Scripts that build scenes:
_ _ _ _ _

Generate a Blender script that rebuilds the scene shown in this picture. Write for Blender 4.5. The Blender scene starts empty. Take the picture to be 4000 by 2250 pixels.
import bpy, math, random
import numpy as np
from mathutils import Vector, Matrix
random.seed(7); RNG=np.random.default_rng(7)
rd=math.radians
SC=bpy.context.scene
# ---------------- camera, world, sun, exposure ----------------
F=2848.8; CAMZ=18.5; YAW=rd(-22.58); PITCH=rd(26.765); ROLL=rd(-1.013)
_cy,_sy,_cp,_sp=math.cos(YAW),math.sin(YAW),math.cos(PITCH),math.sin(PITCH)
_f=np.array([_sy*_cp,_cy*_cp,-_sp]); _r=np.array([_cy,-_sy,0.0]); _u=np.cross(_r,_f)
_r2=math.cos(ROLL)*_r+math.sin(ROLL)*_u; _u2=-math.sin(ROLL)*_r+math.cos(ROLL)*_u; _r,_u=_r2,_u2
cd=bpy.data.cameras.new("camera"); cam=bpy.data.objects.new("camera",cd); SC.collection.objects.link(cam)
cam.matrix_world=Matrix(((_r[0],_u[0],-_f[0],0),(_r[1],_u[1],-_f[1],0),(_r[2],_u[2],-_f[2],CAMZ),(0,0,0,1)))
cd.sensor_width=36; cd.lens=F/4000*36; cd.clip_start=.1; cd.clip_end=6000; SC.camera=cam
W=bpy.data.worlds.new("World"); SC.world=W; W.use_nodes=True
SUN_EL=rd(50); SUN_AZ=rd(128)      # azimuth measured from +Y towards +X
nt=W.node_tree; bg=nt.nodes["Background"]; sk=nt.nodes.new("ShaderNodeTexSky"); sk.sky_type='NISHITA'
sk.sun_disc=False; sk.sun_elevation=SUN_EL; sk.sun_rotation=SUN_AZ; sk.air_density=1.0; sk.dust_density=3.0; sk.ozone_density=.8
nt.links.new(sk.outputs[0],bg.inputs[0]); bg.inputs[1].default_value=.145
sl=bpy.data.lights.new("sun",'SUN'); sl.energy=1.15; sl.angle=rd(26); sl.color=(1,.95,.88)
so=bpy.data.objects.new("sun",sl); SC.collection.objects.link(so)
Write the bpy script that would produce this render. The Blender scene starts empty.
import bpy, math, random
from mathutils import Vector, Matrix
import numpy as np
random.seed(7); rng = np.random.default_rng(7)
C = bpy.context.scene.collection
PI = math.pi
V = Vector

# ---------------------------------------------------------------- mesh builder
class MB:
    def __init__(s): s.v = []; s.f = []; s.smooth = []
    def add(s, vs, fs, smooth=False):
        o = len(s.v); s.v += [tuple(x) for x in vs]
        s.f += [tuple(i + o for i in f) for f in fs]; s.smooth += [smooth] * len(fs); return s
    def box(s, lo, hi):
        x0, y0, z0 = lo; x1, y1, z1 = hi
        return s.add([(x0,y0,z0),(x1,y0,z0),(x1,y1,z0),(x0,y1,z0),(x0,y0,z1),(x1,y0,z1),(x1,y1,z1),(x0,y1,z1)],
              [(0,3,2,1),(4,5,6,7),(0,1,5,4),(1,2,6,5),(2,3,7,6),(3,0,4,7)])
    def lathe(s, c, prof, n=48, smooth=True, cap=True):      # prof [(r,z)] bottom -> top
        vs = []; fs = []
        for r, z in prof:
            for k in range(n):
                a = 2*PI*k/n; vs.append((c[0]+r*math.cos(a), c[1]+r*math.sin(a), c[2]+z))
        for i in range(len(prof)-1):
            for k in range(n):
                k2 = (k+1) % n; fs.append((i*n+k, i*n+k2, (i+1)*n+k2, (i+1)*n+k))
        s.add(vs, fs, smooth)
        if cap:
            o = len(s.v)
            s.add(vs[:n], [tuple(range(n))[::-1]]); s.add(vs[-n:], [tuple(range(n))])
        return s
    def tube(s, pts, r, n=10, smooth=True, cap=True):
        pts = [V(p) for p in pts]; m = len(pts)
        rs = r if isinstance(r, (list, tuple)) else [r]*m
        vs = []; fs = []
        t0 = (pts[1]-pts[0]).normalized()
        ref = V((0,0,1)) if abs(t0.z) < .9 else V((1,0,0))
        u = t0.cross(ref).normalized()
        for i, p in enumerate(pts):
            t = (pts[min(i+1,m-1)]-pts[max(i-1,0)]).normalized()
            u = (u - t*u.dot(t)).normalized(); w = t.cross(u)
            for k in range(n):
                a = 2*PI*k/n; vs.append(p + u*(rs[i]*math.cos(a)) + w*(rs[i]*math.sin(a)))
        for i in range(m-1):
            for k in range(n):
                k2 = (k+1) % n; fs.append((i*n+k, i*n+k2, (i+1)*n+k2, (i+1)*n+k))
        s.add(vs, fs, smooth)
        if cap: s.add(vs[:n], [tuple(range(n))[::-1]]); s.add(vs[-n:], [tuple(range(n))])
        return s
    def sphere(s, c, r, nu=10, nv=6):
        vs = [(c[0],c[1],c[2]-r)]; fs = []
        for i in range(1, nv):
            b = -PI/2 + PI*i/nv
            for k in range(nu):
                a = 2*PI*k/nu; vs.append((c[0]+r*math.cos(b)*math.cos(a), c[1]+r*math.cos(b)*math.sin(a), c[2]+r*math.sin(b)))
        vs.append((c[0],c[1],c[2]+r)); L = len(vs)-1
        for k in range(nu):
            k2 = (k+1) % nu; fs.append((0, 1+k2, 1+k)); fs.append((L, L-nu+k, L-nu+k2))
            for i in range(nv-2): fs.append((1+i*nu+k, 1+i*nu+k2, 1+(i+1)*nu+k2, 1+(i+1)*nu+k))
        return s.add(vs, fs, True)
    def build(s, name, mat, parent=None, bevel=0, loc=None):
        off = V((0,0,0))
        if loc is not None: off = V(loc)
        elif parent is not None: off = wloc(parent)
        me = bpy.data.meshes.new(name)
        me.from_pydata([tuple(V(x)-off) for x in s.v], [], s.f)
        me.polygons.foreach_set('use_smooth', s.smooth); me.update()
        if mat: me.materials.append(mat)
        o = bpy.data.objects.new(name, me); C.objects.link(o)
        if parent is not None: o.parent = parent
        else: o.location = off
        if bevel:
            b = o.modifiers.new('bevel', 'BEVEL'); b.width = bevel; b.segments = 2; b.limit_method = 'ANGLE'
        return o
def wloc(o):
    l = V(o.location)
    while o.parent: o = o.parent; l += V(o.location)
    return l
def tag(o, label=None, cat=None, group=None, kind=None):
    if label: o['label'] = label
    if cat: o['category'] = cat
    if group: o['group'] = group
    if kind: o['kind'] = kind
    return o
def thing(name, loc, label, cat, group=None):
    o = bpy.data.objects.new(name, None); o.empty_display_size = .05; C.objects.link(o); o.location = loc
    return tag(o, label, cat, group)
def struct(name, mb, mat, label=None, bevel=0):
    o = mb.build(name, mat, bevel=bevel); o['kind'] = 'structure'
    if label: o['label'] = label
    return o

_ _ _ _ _

State how many lines include the string "Write". Give no other information.

_FINISHED TASK_. 2